Simplified Employee Pension Plan (SEP)

Definition:

A retirement plan that allows you to contribute and deduct up to 20 percent of self-employment income (25 percent of salary if you're an employee of your own corporation)

As its name implies, the Simplified Employee Pension Plan (SEP) is the simplest type of retirement plan that is available. Essentially, this is a glorified IRA that allows you to contribute a set percentage up to a maximum amount each year. The percentage can be varied each year, so lower amounts (or nothing at all) can be contributed when you are strapped for cash. The maximum dollar contribution is $42,000.

Paperwork is minimal, and you don’t have to contribute every year. The catch is, employees don’t make any contributions to SEPs. Employers must pay the full cost of the plan, and whatever percentage you contribute for yourself must be contributed to all eligible employees. The maximum contribution is 15 percent of an employee’s salary or $24,000, whichever is less.

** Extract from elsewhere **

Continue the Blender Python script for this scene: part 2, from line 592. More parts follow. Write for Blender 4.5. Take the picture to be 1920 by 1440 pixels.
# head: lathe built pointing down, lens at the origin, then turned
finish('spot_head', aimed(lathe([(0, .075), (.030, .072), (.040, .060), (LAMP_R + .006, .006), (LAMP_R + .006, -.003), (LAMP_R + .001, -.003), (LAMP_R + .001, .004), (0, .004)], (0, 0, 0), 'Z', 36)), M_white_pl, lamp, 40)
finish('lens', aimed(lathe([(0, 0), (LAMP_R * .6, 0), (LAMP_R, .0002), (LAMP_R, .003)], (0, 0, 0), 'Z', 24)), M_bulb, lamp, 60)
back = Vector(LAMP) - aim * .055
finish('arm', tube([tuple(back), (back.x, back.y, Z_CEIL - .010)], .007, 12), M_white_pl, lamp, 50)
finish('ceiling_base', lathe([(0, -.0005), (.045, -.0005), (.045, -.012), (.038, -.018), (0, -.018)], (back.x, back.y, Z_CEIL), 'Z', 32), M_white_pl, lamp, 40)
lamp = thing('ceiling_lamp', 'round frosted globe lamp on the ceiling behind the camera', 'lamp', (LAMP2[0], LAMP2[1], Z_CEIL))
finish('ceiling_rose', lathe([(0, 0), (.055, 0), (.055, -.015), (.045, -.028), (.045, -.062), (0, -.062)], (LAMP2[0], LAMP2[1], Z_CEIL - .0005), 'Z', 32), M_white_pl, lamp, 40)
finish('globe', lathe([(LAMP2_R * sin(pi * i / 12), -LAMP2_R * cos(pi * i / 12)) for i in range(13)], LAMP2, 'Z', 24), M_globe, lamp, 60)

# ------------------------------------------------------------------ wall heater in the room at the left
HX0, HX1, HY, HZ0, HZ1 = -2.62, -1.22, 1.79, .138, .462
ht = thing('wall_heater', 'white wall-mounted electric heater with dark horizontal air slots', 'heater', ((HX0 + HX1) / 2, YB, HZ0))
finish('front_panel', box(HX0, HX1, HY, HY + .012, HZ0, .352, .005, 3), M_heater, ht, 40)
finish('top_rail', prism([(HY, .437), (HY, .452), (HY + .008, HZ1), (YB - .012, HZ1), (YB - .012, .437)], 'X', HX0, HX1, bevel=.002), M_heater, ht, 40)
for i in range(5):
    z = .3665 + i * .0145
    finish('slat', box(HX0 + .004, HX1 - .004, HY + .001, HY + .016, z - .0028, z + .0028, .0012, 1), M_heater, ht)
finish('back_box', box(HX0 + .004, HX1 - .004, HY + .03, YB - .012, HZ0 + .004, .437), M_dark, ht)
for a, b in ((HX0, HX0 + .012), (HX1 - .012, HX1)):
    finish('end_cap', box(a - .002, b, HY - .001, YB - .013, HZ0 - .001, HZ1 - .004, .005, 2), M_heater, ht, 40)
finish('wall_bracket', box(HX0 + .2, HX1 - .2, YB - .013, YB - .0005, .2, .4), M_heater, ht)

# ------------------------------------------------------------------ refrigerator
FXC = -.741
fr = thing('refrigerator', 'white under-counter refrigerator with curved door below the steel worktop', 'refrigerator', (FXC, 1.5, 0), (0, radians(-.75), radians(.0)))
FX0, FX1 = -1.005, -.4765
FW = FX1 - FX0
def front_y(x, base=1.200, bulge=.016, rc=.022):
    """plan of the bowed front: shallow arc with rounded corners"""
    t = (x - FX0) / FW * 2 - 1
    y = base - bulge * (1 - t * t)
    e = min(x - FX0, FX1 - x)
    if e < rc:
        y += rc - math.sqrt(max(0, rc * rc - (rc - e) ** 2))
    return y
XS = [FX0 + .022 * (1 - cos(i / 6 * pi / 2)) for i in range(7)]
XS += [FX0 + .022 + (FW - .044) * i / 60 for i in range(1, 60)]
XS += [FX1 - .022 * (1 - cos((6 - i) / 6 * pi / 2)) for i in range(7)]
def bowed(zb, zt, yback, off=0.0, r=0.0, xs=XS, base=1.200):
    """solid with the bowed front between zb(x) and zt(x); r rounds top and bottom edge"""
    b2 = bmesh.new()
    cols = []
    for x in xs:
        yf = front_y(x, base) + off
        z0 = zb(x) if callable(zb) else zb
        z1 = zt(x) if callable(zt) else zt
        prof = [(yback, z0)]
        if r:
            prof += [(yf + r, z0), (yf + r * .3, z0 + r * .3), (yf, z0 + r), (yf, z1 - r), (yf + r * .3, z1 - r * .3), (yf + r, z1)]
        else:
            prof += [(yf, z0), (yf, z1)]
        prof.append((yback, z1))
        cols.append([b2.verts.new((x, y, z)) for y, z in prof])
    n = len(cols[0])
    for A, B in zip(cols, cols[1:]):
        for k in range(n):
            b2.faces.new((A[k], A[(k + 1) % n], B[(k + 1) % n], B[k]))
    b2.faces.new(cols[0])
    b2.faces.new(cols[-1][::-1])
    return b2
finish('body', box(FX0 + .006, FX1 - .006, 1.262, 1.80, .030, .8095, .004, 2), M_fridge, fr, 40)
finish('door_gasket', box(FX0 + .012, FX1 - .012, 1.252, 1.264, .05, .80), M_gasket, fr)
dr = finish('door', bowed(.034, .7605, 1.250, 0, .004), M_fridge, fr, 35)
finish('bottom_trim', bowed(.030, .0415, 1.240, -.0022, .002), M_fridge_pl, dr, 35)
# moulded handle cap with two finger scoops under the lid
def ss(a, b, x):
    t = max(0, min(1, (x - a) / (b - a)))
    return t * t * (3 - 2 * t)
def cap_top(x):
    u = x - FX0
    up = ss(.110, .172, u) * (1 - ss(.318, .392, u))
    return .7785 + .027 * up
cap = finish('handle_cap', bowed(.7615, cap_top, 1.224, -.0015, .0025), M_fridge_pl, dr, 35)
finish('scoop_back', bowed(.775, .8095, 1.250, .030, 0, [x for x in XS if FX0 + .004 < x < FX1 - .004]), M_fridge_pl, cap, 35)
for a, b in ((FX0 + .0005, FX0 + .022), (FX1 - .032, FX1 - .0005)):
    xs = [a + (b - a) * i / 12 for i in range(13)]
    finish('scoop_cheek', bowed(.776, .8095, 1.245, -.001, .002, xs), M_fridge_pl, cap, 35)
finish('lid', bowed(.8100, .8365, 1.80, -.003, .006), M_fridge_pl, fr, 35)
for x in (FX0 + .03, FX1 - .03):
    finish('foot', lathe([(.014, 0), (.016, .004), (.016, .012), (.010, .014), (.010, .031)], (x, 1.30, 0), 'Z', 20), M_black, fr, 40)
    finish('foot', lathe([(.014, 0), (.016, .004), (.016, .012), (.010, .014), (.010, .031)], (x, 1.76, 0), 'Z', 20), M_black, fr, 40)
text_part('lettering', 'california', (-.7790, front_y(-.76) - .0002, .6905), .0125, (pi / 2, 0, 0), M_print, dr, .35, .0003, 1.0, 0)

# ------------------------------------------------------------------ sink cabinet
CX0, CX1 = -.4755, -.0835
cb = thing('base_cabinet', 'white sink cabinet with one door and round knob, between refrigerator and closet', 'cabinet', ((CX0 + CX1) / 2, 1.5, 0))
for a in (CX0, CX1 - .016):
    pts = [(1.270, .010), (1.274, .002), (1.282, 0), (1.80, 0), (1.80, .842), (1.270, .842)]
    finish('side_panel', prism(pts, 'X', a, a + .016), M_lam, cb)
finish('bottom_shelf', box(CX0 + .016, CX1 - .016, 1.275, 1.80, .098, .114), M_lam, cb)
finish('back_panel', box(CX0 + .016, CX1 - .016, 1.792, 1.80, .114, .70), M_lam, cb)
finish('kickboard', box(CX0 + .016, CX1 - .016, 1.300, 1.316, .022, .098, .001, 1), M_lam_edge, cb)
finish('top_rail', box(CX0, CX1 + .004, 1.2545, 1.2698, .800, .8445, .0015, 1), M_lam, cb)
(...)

SEPs are great for procrastinators because they can be opened up as late as the extended due date of your income tax return. Finally, SEPs are much simpler to establish and administer than Keogh profit-sharing and pension plans. It literally takes only minutes to get one started–usually with no charge–with a bank, brokerage firm or insurance company. No annual government reports are required, and ongoing administrative expenses are nil. The bottom line is SEPs are just as easy as deductible IRAs, but they allow much bigger contributions.